Białoruś odrzuca oskarżenia o celowe wywoływanie kryzysu migracyjnego na granicach z UE, w Polsce, na Litwie i Łotwie. Ostatnio Alaksandr Łukaszenka przekonywał, że na terenie Białorusi działają osoby, które zajmują się przerzutem migrantów, ale są to obywatele innych krajów. Władze białoruskie nie poinformowały dotąd o zatrzymaniu takich osób.
Służby graniczne Polski, Litwy i Łotwy wielokrotnie informowały, że podczas przekraczania granicy migranci otrzymują wsparcie białoruskich funkcjonariuszy lub są przez nich zmuszani do przejścia na terytorium państw UE.

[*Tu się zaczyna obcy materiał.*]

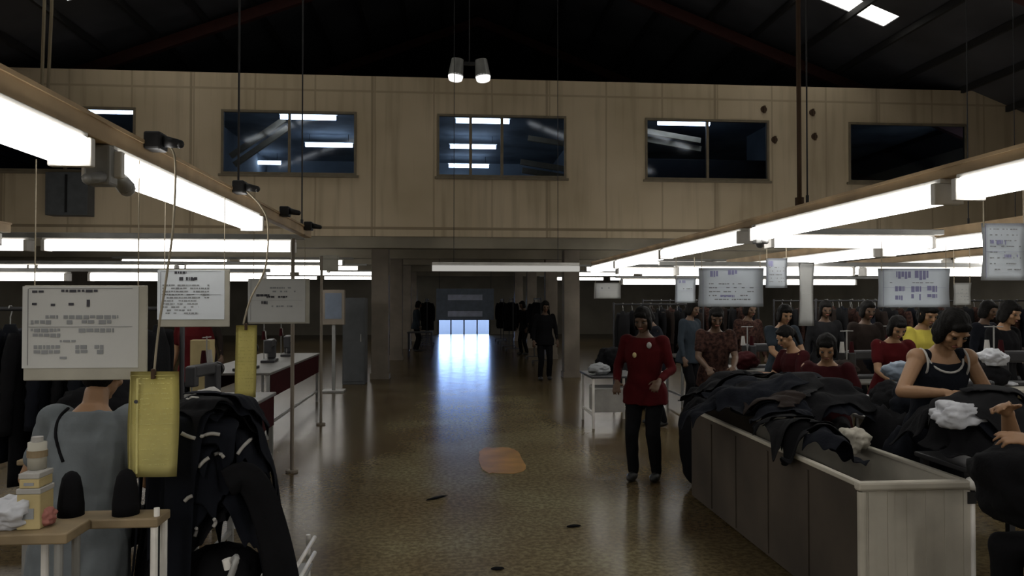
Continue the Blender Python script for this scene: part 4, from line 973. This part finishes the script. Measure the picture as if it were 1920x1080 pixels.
def person(label, x, y, rz, H=1.58, sit=None, lean=4, pitch=15, turn=0, rh=None, lh=None, shirt='navy_cloth', pants='black_cloth', sleeve='short', skin='skin', hair='bob', seed=1, vox=.010, hem=.12, pole=None, group=None, z=0.0, neckline=None, build=1.0, elbow_out=.5, collar=None, trim=False):
    s = H / 1.65; t = thing('person', label, 'person', (x, y, z), rz, group)
    X = Vector((1, 0, 0)); ln = R(lean); d = Vector((0, math.sin(ln), math.cos(ln))); f = Vector((0, math.cos(ln), -math.sin(ln)))
    hz = (sit + .10) if sit else .87 * s; HC = Vector((0, 0, hz)); W = build
    nb = HC + d * .54 * s; shc = HC + d * .485 * s
    # torso sections: (height along the spine, half width, half depth, forward shift)
    T = [(-.10, .145, .105, -.01), (-.02, .168, .118, -.01), (.08, .150, .105, 0), (.18, .135, .095, .005), (.30, .152, .108, .005), (.40, .165, .108, 0), (.475, .150, .085, -.008), (.525, .085, .062, -.012), (.56, .052, .052, -.008)]
    def torso(bm, g, lo=-.10, hi=.56):
        rr = [ell(HC + d * h * s + f * sh * s, X, f, (rx * W + g) * s, (ry * W + g) * s) for (h, rx, ry, sh) in T if lo - .001 <= h <= hi + .001]; loft(bm, rr)
    body = bm_(); torso(body, 0)
    # head
    pa = ln * .55 + R(pitch) * .45; nd = Vector((0, math.sin(pa), math.cos(pa))); neck_top = nb + nd * .07 * s
    capsule(body, nb - d * .03 * s, .056 * s, neck_top, .050 * s)
    hr = Matrix.Rotation(R(turn), 3, 'Z') @ Matrix.Rotation(-R(pitch) - ln * .3, 3, 'X'); hc = neck_top + hr @ Vector((0, .018, .098)) * s
    hp = lambda a: hc + hr @ (Vector(a) * s)
    ball(body, hp((0, -.008, .022)), (.074 * s, .092 * s, .092 * s), hr, 18); ball(body, hp((0, .018, -.035)), (.058 * s, .068 * s, .075 * s), hr, 16)
    ball(body, hp((0, .062, -.088)), (.026 * s, .02 * s, .018 * s), hr, 10)      # chin
    capsule(body, hp((0, .083, .012)), .011 * s, hp((0, .104, -.026)), .015 * s, 10)   # nose
    for q in (-1, 1):
        ball(body, hp((q * .076, -.005, -.008)), (.012 * s, .022 * s, .032 * s), hr, 10)   # ear
        ball(body, hp((q * .032, .072, .030)), (.026 * s, .016 * s, .009 * s), hr, 10)     # brow
        ball(body, hp((q * .042, .055, -.022)), (.022 * s, .022 * s, .022 * s), hr, 10)    # cheek
    # legs
    LG = []
    for q in (-1, 1):
        hip = HC + Vector((q * .088 * s * W, .0, -.02 * s))
        if sit: knee, ank = hip + Vector((q * .05, .40 * s, .0)), hip + Vector((q * .06, .37 * s, 0)); ank.z = .075 * s
        else: knee, ank = ik(hip, Vector((q * .105 * s, .01 + .03 * q, .075 * s)), .40 * s, .40 * s, (0, 1, 0))
        LG.append((hip, knee, ank))
        capsule(body, hip, .078 * s, knee, .052 * s); capsule(body, knee, .052 * s, ank, .036 * s); ball(body, ank + Vector((0, .05 * s, -.035 * s)), (.038 * s, .10 * s, .034 * s), seg=12)
    # arms
    AR = []
    for q, tgt in ((1, rh), (-1, lh)):
        sh = shc + X * q * .165 * s * W
        tgt = Vector(tgt) if tgt is not None else sh + Vector((q * .09, .06, -.50 * s))
        el, wr = ik(sh, tgt, .275 * s, .245 * s, pole[0 if q > 0 else 1] if pole else (q * elbow_out, -.6, -.7)); AR.append((q, sh, el, wr))
        ball(body, sh, .062 * s); capsule(body, sh, .050 * s, el, .038 * s); capsule(body, el, .038 * s, el.lerp(wr, .35), .040 * s); capsule(body, el.lerp(wr, .35), .040 * s, wr, .026 * s)
        dr = (wr - el).normalized(); hand_bm(body, wr + dr * .015, dr + Vector((0, .25, -.25)), Vector((q * .35, .3, 1)), q, s, .7)
    me = remesh(body, vox, 2); o = link('body', me, skin, t, smooth=True)
    for q in (-1, 1):
        b = bm_(); ball(b, hp((q * .031, .078, .006)), (.0135 * s, .010 * s, .009 * s), hr, 10); obj('eye', b, 'eye_dark', o, True)
    b = bm_(); ball(b, hp((0, .084, -.056)), (.024 * s, .010 * s, .009 * s), hr, 10); obj('mouth', b, 'lip', o, True)
    # hair
    b = bm_(); ball(b, hp((0, -.022, .040)), (.087 * s, .098 * s, .092 * s), hr, 18)
    if hair == 'bob':
        ball(b, hp((0, -.050, -.035)), (.085 * s, .065 * s, .10 * s), hr, 16)
        for q in (-1, 1): ball(b, hp((q * .068, -.005, -.03)), (.024 * s, .05 * s, .085 * s), hr, 12)
        ball(b, hp((0, .058, .072)), (.062 * s, .028 * s, .028 * s), hr, 12)
    elif hair == 'tied':
        ball(b, hp((0, -.10, .02)), (.04 * s, .045 * s, .045 * s), hr, 12); capsule(b, hp((0, -.12, .0)), .028 * s, hp((0, -.12, -.14)), .018 * s)
        ball(b, hp((0, .045, .082)), (.06 * s, .03 * s, .025 * s), hr, 12)
    else: ball(b, hp((0, -.045, -.02)), (.074 * s, .055 * s, .07 * s), hr, 14); ball(b, hp((0, .05, .085)), (.06 * s, .03 * s, .022 * s), hr, 12)
    me = remesh(b, vox, 2); folds(me, .006, seed, 26); link('hair', me, 'hair', t, smooth=True)
    # shirt
    b = bm_(); torso(b, .021, -.10, .525 if neckline is None else .475)
    if hem: loft(b, [ell(HC + d * h * s, X, f, rx * s, ry * s) for h, rx, ry in ((-hem, .215 * W, .165), (-.06, .208 * W, .158), (.03, .196 * W, .143), (.10, .170 * W, .125))])
    if sleeve != 'none':
        for q, sh, el, wr in AR:
            ball(b, sh, (.078 if hair == 'short' else .072) * s); e = sh.lerp(el, .62 if sleeve == 'short' else 1.0); capsule(b, sh, .069 * s, e, .060 * s if sleeve == 'short' else .050 * s)
            if sleeve == 'long': capsule(b, el, .050 * s, el.lerp(wr, .93), .037 * s)
    else:
        for q, sh, el, wr in AR: capsule(b, sh + d * .02 * s - X * q * .045 * s, .045 * s, sh - d * .05 * s - X * q * .05 * s, .06 * s)
    me = remesh(b, vox * 1.1, 3); folds(me, (.013 if hair == 'short' else .010) * s, seed); so = link('shirt', me, shirt, t, smooth=True)
    if trim:
        # light piping round the neckline and the armholes
        pts = [nb - d * .035 * s + X * (.105 * math.sin(a)) * s + f * (.085 * math.cos(a) + .03) * s - d * (.075 * max(0, math.cos(a))) * s for a in [2 * math.pi * k / 24 for k in range(25)]]
        b = bm_(); tube(b, pts, .007, 8); obj('piping', b, 'white_trim', so, True)
        for q, sh, el, wr in AR:
            pts = [sh - X * q * .028 * s + (d * math.cos(a) * .085 - d * .03 + f * math.sin(a) * .088) * s for a in [2 * math.pi * k / 20 for k in range(21)]]
            b = bm_(); tube(b, pts, .0065, 8); obj('piping', b, 'white_trim', so, True)
    # trousers and shoes
    b = bm_(); torso(b, .016, -.10, -.02)
    for hip, knee, ank in LG: capsule(b, hip, .094 * s, knee, .070 * s); capsule(b, knee, .070 * s, ank + Vector((0, 0, .02)), .056 * s)
    me = remesh(b, vox * 1.2, 3); folds(me, .010 * s, seed + 5); link('trousers', me, pants, t, smooth=True)
    for hip, knee, ank in LG:
        b = bm_(); c = ank + Vector((0, .055 * s, 0)); c.z = .045 * s; ball(b, c, (.048 * s, .125 * s, .045 * s), seg=14)
        for v in b.verts: v.co.z = max(v.co.z, .002)
        obj('shoe', b, 'shoe', t, True)
    return t
GP = 'workers on the right side'
def wx(px, py, Y): return at(px, py, Y).x
person('worker in a grey shirt seated with the back turned under the nearest board', -1.63, 3.58, R(-6), 1.72, sit=.50, hem=.24, lean=9, pitch=22, rh=(.15, .34, .80), lh=(-.27, .30, .74), shirt='grey_shirt', pants='black_cloth', sleeve='short', hair='short', seed=3, vox=.007, build=.99)
# dark apron strap down the left side of the grey shirt
bpy.context.view_layer.update(); _dg = bpy.context.evaluated_depsgraph_get()
gp = next(o for o in sc.objects if o.name == 'person'); gi = gp.matrix_world.inverted()
pts = []
for q in smooth_pts([(132, 762, 0), (112, 782, 0), (104, 812, 0), (110, 842, 0), (118, 866, 0)], 4):
    h = surf(q.x, q.y)
    if h is not None and 3.3 < h.y < 3.9: pts.append(gi @ (h - ray(q.x, q.y).normalized() * .004))
if len(pts) > 4:
    b = bm_(); tube(b, pts, .007, 6); obj('apron_strap', b, 'black_cloth', gp, True, 'dark apron strap')
t3 = person('standing worker in a red shirt behind the middle board', wx(312, 600, 8.0), 8.9, R(160), 1.66, shirt='red_cloth', sleeve='short', seed=5)
red = person('standing worker in a red jacket and black trousers at the right edge of the aisle', 1.82, 6.95, R(150), 1.56, lean=3, pitch=20, rh=(.20, .22, .92), lh=(-.20, .24, .95), shirt='red_cloth', pants='black_cloth', sleeve='long', skin='skin_shaded', seed=8, vox=.009, build=1.08)
b = bm_(); ball(b, (.055, .155, 1.16), (.02, .012, .026), seg=10); obj('badge', b, 'yellow_card', red, True, label='small pale badge')
b = bm_(); ball(b, (-.075, .13, 1.25), (.024, .02, .03), seg=10); obj('collar', b, 'white_trim', red, True, label='pale collar')
person('woman in a dark vest with white piping, bending over the black heap', 2.98, 4.48, R(172), 1.61, lean=14, pitch=38, turn=6, rh=(.15, .43, 1.135), lh=(-.20, .34, 1.06), shirt='navy_cloth', pants='black_cloth', sleeve='none', neckline=1, hair='bob', seed=12, vox=.006, trim=True, build=.9, pole=((1.0, .1, -.9), (-.6, -.5, -.7)))
person('seated worker in a dark red shirt with bare arms beside the black heap', wx(1580, 700, 6.1), 6.35, R(150), 1.56, sit=.52, lean=10, pitch=28, rh=(-.05, .40, .86), lh=(-.18, .38, .84), shirt='wine_cloth', seed=15)
person('worker in a dark red shirt in profile below the white paper strip', wx(1505, 650, 7.6), 7.6, R(100), 1.56, sit=.55, lean=14, pitch=24, rh=(.12, .42, .9), lh=(-.12, .42, .9), shirt='wine_cloth', hair='tied', seed=16)
person('standing worker with black hair and a blue grey shirt left of the white paper strip', wx(1466, 620, 8.9), 8.95, R(185), 1.58, lean=6, pitch=20, rh=(.14, .36, .95), lh=(-.14, .36, .95), shirt='blue_cloth', seed=17)
person('standing worker in a dark plaid shirt right of the red jacket', wx(1345, 640, 8.2), 8.3, R(170), 1.56, lean=8, pitch=24, rh=(.14, .36, .95), lh=(-.14, .36, .95), shirt='plaid_cloth', skin='skin_shaded', seed=18)
person('worker in a red shirt with black hair under the sheet of small pictures', wx(1682, 640, 7.0), 7.15, R(175), 1.50, lean=12, pitch=30, rh=(.14, .38, .9), lh=(-.14, .38, .9), shirt='red_cloth', hair='bob', seed=19)
person('worker in a bright yellow shirt behind the woman in the dark vest', wx(1738, 610, 7.4), 7.55, R(185), 1.62, lean=8, pitch=26, rh=(.14, .36, .95), lh=(-.14, .36, .95), shirt='yellow_cloth', hair='bob', seed=20)
person('worker in dark clothes standing at the right, behind the small white bag', wx(1872, 620, 7.3), 7.3, R(200), 1.62, lean=6, pitch=18, shirt='black_cloth', sleeve='long', seed=21)
person('worker in black with bare forearms reaching in from the right edge of the picture', 2.80, 3.0, R(90), 1.60, sit=.50, lean=6, pitch=20, rh=(.06, .43, 1.17), lh=(-.15, .46, 1.08), shirt='black_cloth', pants='black_cloth', sleeve='short', seed=22, vox=.008, pole=((.6, -.2, -.8), (-.6, -.2, -.8)))
bundle('cloth_bundle', (2.42, 3.0, .72), (.17, .24, .165), 'black_cloth', 91, 'black garments bundled on the lap of the worker at the right edge', 'cloth', rough=.25)
stool(2.82, 3.0, .47, 'stool under the worker at the right edge')
person('dark navy clothed worker bent over the dark trolley right of the aisle', 2.80, 9.95, R(92), 1.56, lean=12, pitch=26, rh=(.15, .36, .92), lh=(-.15, .36, .9), shirt='navy_cloth', sleeve='long', skin='skin_shaded', seed=23)
w0 = person('person in black standing by the right column beyond the aisle lamp', 2.02, 15.9, R(185), 1.62, shirt='black_cloth', sleeve='long', skin='skin_shaded', seed=24, vox=.014)
def extra(label, x, y, rz, shirt, z=0):
    o = dup(w0, (x, y, z), rz, label, None, recol={'shirt': shirt}); return o
extra('person in dark grey standing far along the right of the aisle', 2.35, 23.4, R(120), 'char_cloth')
extra('person in blue grey standing far along the left of the aisle', -1.05, 25.2, R(-80), 'blue_cloth')
for k, (px, Y, sh, l) in enumerate(((1545, 10.25, 'char_cloth', 'worker in dark grey far back, right of the white paper strip'), (1620, 9.15, 'brown_cloth', 'worker in brown far back, left of the sheet of small pictures'), (1400, 10.8, 'plaid_cloth', 'worker in plaid far back, below the wide headed sheet'),
                                    (1840, 8.9, 'navy_cloth', 'worker in navy far back, right of the small greenish sheet'), (1290, 11.1, 'blue_cloth', 'worker in blue grey far back, left of the wide headed sheet'))):
    extra(l, wx(px, 620, Y), Y, R(170 + 12 * k), sh)
extra('worker in brown far back on the left, under the third board', -3.6, 11.6, R(200), 'brown_cloth')

# ------------------------------------------------------------------ daylight, and added area lights standing in for unseen hall lamps
w = bpy.data.worlds.new('sky'); sc.world = w; w.use_nodes = True
bg = w.node_tree.nodes['Background']; bg.inputs[0].default_value = (.62, .74, 1.0, 1); bg.inputs[1].default_value = 12.0
for i, (x, y) in enumerate([(-1.38, -2.0), (-1.38, -7), (2.5, -2.2), (2.5, -7), (-3.95, -2), (4.75, -2), (7.1, -2), (-6.5, -2), (-6.5, 3), (9.5, 6), (-6.5, 8)]):
    l = bpy.data.lights.new('unseen_hall_light', 'AREA'); l.shape = 'RECTANGLE'; l.size = .12; l.size_y = 4.6; l.energy = 80; l.color = (1, .96, .9)
    o = bpy.data.objects.new('unseen_hall_light', l); col.objects.link(o); o.location = (x, y, 2.2)

vs_ = sc.view_settings; vs_.view_transform = 'Standard'; vs_.look = 'None'; vs_.exposure = 0.0; vs_.gamma = 1.0; vs_.use_curve_mapping = False
sc.cycles.use_denoising = True; sc.cycles.max_bounces = 6; sc.cycles.diffuse_bounces = 3; sc.cycles.glossy_bounces = 3; sc.cycles.transparent_max_bounces = 8
sc.cycles.sample_clamp_indirect = 4.0; sc.cycles.caustics_reflective = False; sc.cycles.caustics_refractive = False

Od 2 września w przygranicznym pasie z Białorusią - w 183 miejscowościach woj. podlaskiego i lubelskiego - obowiązuje stan wyjątkowy. Został on wprowadzony na 30 dni na mocy rozporządzenia prezydenta Andrzeja Dudy, wydanego na wniosek Rady Ministrów. W czwartek wieczorem Sejm zgodził się na przedłużenie stanu wyjątkowego o 60 dni.